We had a close encounter with a few Bighorn sheep rams near the Yellowstone River.

A Bison bull, frosty in the subzero temps, makes his way past us in the early morning hours along the roadside.

The famous geyser "Old Faithful" still is a reliable attraction at Yellowstone. It's eruptions are variable in timing intervals but park rangers can still predict when it will fire up on most days.

With an uncommon stroke of luck for us the spectacular "Beehive Geyser", which only erupts once a day, chose the sparse few moments that we happened to be present to go off sending a plume of steam over 200 feet into the air! Yellowstone truly provides the visitor a spectacle of unique thermal features just as it has, likely for thousands of years. This image courtesy of Nolan Darr. I was shooting a video.
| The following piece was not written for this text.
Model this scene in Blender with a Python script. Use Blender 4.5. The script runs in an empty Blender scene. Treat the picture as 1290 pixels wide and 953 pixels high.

A pair of Pronghorn antelope. The fastest four legged creatures in North America.

We discovered this hibernation den of a female Black bear. Unfortunately she seemed to be awake and moved visibly in her den. Hopefully she still manages a successful winter rest.

A nice view of the northern range in the northeast of the Yellowstone NP.

Our fantastic guide, Nolan Darr, Co-owner & Naturalist from "Yellowstone Journeys"

Our merry band. Pam and me with the infamous "seventh son", Steve Smith, a long time friend and fellow traveler from New Orleans.